Is this right? If I show this to my teacher, will she accept it?

 

[Deveno]

Well, let's look at how this works.

Quadratic equations can have either 1, 2, or no zeroes. If it has no real zeroes, the zeroes it DOES have are complex, so that's obviously not it.

Let's imagine \(\displaystyle ax^2 + bx + c = 0\) has one zero, call it \(\displaystyle \alpha\) (Cuz it looks pretty).

Then that means \(\displaystyle ax^2 + bx + c = (x+\alpha)(x+\alpha) = x^2 + 2\alpha x + \alpha^2\)

This is untrue. For example, $x^2 - 2x + 1$ and $4x - 8x + 4$ both have the single root 1, but the coefficient of the $x^2$ term in the second polynomial isn't $a = 1$.

Furthermore, if $\alpha$ is our single root, all we know is that $(x - \alpha)^2$ is a factor (not $(x + \alpha)^2$).

The problem states that the roots under consideration are RATIONAL, so there is reason to suppose $\alpha$ is an integer, for example, the polynomial $4x^2 - 4x + 1$ has integer coefficients, but its only root is $\frac{1}{2}$.

Seeing that, we see that \(\displaystyle b = 2\alpha\), which isn't odd an odd number.

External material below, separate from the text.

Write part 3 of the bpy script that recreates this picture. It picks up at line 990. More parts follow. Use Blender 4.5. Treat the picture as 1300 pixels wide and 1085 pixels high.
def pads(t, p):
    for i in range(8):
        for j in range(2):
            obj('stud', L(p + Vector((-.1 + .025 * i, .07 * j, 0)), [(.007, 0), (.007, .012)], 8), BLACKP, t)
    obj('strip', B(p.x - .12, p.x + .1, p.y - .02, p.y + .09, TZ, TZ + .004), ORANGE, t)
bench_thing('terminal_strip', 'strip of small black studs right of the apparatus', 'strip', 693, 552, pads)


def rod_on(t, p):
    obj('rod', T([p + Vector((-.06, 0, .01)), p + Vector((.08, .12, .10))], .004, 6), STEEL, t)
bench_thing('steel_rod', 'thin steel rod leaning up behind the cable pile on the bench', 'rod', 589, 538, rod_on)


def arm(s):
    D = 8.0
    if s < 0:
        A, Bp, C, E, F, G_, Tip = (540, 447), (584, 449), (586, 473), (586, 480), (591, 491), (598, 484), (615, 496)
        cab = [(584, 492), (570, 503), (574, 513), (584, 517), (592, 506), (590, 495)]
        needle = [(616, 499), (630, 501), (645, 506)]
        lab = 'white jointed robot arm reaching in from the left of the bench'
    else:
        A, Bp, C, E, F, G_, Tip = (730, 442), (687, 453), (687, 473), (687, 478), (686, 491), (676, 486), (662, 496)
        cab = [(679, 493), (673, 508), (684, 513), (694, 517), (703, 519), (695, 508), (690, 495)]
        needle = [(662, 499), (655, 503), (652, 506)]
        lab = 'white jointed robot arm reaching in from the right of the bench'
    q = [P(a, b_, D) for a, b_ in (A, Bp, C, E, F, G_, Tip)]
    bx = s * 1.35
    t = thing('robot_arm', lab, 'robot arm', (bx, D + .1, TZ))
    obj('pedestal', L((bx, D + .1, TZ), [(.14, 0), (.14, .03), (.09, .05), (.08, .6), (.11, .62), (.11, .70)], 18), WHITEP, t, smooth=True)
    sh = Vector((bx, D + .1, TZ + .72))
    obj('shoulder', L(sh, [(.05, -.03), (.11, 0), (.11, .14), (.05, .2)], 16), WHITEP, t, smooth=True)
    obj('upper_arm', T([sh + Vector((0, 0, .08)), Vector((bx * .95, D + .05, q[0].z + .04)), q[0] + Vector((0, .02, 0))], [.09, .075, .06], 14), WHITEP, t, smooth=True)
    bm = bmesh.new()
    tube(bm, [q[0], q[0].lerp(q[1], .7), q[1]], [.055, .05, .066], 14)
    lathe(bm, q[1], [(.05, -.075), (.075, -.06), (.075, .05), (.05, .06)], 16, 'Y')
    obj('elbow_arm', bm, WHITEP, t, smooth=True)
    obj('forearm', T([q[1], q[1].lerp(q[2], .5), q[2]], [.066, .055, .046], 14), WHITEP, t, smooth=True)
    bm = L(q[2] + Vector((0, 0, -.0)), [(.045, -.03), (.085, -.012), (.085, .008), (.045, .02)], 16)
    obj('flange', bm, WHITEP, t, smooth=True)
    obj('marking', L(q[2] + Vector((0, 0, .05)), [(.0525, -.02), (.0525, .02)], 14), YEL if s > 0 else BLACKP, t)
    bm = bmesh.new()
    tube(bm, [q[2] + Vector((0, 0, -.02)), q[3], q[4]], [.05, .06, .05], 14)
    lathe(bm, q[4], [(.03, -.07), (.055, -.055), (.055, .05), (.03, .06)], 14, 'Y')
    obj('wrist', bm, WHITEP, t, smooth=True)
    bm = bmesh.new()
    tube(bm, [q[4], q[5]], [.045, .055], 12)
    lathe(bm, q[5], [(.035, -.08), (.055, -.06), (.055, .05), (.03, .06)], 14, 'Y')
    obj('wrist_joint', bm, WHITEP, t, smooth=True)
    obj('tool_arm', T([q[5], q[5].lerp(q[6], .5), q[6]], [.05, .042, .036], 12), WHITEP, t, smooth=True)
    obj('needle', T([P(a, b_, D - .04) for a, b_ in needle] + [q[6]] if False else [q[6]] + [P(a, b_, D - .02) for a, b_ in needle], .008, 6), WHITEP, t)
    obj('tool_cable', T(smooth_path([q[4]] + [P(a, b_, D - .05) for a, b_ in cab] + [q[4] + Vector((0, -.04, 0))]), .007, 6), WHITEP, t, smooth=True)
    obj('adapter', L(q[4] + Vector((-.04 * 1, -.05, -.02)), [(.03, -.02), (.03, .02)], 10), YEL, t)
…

It could be if $\alpha = \dfrac{2k+1}{2}$ for an integer $k$.

The above example is imagining \(\displaystyle \alpha < 0\); if \(\displaystyle \alpha > 0\), it'd be the same thing: \(\displaystyle b = -2\alpha\)

Now, let's take it as if it had two zeroes: \(\displaystyle \alpha\) and \(\displaystyle \beta\).

\(\displaystyle ax^2 + bx + c = (x+\alpha)(x+\beta) = x^2 + x\beta + x\alpha + \alpha\beta = x^2 + x(\alpha+\beta) + \alpha\beta\)

So, let's imagine now that all coefficients are odd.

a = 1, because the coefficient of x squared is 1.
b = \(\displaystyle \alpha + \beta\), so one of those most be even not both.
c = \(\displaystyle \alpha \beta\), this leads to a contradiction with b, because if either alpha or beta is even, then b is even.

Is this right? If I show this to my teacher, will she accept it?

I seriously doubt it.

I think you're lost in useless territory here, what you want to show is that:

$ax^2 + bx + c$ has a rational root if and only if $b^2 - 4ac$ is a perfect square of a rational number. Since $a,b,c$ are all integers, this means $b^2 - 4ac$ is the square of an integer.

If $a,b,c$ are all ODD, then $b^2 - 4ac$ must likewise be an odd integer, and thus if it is a square, is the square of an odd integer.

See if you can prove $b^2-1 = (b+1)(b-1)$ is an odd multiple of $4$. Why is this a contradiction?